Reparations Commission v. Universal Deep-Sea Fishing Corporation

A.M. No. 21901-96 · 1978-06-27 · J. CONCEPCION JR., J.: · Primary: Commercial; Secondary: Civil
REITERATION

Facts

The Antecedents: The Reparations Commission awarded six trawl boats to Universal Deep-Sea Fishing Corporation (UNIVERSAL) as end-user. Three contracts of Conditional Purchase and Sale of Reparations Goods were executed for these vessels. Performance bonds were issued by Manila Surety and Fidelity Co., Inc. (Manila Surety) to guarantee UNIVERSAL's obligations, with indemnity agreements executed by UNIVERSAL in favor of Manila Surety. Pablo S. Sarmiento also executed indemnity agreements. Procedural History: On August 10, 1962, the Reparations Commission filed an action against UNIVERSAL and Manila Surety to recover amounts due under the contracts. UNIVERSAL contended that the amounts were not yet due. Manila Surety also argued the action was premature but filed a cross-claim against UNIVERSAL and a third-party complaint against Pablo S. Sarmiento. The trial court rendered judgment ordering UNIVERSAL and Manila Surety to pay various sums, and UNIVERSAL and Sarmiento to indemnify Manila Surety.

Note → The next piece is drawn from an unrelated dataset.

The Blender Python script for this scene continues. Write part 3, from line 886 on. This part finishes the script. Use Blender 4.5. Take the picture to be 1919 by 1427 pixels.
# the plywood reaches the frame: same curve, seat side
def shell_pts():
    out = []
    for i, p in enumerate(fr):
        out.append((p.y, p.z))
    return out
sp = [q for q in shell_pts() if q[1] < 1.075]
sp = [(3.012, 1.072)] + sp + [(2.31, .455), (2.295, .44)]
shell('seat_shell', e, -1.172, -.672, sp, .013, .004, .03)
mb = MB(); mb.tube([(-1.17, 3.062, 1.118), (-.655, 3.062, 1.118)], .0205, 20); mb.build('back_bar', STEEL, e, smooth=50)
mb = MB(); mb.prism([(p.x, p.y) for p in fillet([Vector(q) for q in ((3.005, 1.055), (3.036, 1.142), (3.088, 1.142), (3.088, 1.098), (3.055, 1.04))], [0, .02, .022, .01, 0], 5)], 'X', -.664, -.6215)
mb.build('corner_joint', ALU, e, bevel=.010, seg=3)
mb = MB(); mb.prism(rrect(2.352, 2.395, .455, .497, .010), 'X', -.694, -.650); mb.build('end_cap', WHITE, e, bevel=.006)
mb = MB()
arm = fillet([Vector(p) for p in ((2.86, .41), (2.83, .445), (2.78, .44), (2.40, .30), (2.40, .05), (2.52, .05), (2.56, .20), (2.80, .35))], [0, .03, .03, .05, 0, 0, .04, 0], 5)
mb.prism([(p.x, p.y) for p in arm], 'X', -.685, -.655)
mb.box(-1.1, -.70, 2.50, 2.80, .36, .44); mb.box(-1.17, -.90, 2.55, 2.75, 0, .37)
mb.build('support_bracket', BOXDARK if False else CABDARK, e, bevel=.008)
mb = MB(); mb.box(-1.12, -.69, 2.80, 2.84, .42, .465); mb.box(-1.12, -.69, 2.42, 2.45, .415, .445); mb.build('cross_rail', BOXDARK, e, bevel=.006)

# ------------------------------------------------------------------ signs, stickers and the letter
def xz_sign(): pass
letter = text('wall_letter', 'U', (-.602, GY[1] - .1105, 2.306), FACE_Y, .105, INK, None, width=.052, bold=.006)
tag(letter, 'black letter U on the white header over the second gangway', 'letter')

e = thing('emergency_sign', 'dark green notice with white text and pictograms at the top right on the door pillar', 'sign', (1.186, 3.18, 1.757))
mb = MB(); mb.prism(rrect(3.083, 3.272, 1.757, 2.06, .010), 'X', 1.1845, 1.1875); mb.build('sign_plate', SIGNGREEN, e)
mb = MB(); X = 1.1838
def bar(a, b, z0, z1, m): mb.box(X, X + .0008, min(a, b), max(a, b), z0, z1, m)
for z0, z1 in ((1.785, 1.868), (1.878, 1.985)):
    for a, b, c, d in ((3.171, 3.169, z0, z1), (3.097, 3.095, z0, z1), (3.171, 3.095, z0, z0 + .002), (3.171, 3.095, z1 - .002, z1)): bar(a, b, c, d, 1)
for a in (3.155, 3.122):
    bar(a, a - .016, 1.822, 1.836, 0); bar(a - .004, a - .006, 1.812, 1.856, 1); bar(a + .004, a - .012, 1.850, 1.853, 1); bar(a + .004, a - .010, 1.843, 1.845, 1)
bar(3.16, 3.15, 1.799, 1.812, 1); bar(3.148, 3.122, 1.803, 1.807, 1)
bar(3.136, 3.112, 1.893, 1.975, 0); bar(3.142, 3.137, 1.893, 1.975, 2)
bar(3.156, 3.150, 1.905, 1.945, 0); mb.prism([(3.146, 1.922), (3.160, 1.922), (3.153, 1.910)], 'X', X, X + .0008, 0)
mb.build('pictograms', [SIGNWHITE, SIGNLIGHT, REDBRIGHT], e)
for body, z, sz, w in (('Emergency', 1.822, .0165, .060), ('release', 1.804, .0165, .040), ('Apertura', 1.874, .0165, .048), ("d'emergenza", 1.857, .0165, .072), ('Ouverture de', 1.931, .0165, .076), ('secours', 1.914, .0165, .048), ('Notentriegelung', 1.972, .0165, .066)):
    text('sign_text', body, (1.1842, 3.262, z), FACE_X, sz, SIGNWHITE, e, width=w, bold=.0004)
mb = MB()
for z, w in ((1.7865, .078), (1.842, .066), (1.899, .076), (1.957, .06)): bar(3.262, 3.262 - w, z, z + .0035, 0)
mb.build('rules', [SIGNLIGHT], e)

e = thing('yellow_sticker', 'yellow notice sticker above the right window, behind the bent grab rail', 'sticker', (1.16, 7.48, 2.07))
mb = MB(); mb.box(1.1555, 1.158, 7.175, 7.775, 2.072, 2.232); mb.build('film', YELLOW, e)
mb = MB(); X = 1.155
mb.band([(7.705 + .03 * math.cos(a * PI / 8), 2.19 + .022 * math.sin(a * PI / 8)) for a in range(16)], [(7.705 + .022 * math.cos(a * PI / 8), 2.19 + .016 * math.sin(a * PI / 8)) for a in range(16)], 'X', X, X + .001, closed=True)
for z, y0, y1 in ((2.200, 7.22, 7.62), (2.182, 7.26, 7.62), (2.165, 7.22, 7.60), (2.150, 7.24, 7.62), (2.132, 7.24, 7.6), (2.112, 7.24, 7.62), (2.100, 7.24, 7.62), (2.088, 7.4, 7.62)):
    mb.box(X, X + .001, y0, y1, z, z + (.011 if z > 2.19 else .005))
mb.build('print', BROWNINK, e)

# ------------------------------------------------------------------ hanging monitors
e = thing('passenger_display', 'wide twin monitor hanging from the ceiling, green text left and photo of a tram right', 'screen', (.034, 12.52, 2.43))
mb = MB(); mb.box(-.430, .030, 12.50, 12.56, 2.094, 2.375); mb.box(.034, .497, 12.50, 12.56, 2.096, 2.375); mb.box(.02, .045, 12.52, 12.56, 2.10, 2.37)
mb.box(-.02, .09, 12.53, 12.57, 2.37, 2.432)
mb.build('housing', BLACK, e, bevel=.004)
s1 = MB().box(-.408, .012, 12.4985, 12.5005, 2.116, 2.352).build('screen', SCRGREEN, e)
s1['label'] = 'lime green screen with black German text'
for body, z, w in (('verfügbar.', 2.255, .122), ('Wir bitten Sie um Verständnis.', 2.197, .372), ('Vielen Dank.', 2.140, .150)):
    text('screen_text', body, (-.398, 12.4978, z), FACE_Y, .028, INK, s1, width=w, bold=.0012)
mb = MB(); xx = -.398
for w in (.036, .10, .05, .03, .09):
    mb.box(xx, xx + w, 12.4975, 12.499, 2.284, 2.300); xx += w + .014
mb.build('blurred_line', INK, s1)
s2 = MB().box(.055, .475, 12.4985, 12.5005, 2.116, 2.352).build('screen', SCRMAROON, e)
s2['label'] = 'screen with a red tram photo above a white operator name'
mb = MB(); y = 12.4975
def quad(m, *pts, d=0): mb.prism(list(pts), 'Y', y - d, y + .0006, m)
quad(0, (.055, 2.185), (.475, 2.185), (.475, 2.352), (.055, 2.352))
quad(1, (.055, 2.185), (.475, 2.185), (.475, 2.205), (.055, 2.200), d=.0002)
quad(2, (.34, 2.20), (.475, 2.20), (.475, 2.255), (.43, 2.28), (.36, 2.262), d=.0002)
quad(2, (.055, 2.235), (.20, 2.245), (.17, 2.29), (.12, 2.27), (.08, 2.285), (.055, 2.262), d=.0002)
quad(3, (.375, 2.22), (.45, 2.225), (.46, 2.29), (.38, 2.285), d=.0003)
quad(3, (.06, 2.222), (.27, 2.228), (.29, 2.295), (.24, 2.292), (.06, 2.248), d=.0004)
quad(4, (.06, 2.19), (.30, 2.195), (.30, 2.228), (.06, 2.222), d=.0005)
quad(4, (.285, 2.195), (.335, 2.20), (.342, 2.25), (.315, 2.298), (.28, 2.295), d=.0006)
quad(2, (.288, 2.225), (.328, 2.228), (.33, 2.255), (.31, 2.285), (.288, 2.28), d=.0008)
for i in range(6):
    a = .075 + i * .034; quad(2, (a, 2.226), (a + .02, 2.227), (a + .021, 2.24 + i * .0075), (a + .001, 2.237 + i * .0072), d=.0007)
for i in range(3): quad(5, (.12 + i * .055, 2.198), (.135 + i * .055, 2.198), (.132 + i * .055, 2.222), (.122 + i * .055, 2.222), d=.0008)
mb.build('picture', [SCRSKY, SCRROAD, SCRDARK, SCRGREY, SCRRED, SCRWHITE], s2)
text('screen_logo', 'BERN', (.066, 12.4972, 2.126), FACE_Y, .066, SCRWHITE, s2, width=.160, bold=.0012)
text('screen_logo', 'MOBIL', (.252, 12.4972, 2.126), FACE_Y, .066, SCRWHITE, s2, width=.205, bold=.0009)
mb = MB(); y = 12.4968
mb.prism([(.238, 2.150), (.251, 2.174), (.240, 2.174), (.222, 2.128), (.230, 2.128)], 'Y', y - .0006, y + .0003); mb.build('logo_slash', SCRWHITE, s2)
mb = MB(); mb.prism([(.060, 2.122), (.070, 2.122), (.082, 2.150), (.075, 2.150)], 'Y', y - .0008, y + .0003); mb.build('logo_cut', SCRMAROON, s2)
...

The Petition: UNIVERSAL, Manila Surety, and Pablo Sarmiento appealed the decision of the Court of First Instance of Manila.

Issue(s)

Whether the first installments under the three contracts of conditional purchase and sale of reparations goods were due and demandable when the complaint was filed. Whether the claim of Manila Surety for P7,251.42 as premiums on the performance bonds should be awarded. Whether the P10,000.00 down payment made by UNIVERSAL should be applied to the guaranteed indebtedness under Article 1254 of the Civil Code. Whether Pablo S. Sarmiento is personally liable on the indemnity agreements.

Ruling

The Supreme Court affirmed the judgment with modification, ordering UNIVERSAL to pay Manila Surety P7,251.42 for premiums and documentary stamps. The Court ruled that the first installments were due and demandable, that Sarmiento was personally liable, and that the premiums were payable.

Ratio Decidendi

On the first installment due dates: The Court clarified that the terms of the contracts were clear. The first installment, representing 10% of the purchase price, was due within 24 months of delivery, as stipulated in the contracts and consistent with Rep. Act No. 1789. The subsequent amounts listed in the schedules, such as P56,597.20 for M/S UNIFISH 1 and 2, were not additional first installments but the first of the ten equal yearly installments for the balance of the purchase price. Therefore, UNIVERSAL's obligation to pay the first installments was due and demandable when the complaint was filed on August 10, 1962. The Court cited Reparations Commission vs. Northern Lines, Inc. et al. to support its interpretation of similar schedules and the governing law. On the claim for premiums: The Court found the claim of Manila Surety for P7,251.42 in premiums well-taken. The indemnity agreements expressly stipulated that UNIVERSAL would pay premiums on the performance bonds. This obligation subsists as long as the surety's liability exists, making the payment of premiums a continuing consideration for the surety's undertaking. Thus, UNIVERSAL was ordered to pay this amount to Manila Surety. On the application of the down payment: The Court ruled that the rules on imputation of payment under Articles 1252 to 1254 of the Civil Code are not applicable to a surety's obligation, which is contingent and singular. The indemnity agreement was for the full and faithful compliance with the contract, not just a specific portion of the debt. While the P10,000.00 down payment was deducted from the initial amount, the first of the ten yearly installments on the balance had also accrued. Therefore, the surety company was held liable to the full extent of its undertaking, and no error was committed by the trial court in this regard. On Pablo S. Sarmiento's personal liability: The Court found no merit in Sarmiento's claim of not being personally liable. The indemnity agreements showed that Pablo S. Sarmiento signed twice: once as acting general manager of UNIVERSAL and again in his individual capacity. Furthermore, the acknowledgment before the notary public stated that Sarmiento appeared "for himself and on behalf of Universal Deep-Sea Fishing Corporation," indicating his personal appearance and voluntary act. This dual signing and personal acknowledgment established his individual liability.

Main Doctrine

The terms of contracts for the purchase and sale of reparations vessels, including the amounts and due dates of installments, are to be interpreted strictly according to their express provisions, and any ambiguity arising from schedules must be resolved in light of the governing law and the clear intent of the parties. The first installment, representing 10% of the purchase price, is distinct from the subsequent yearly installments of the balance.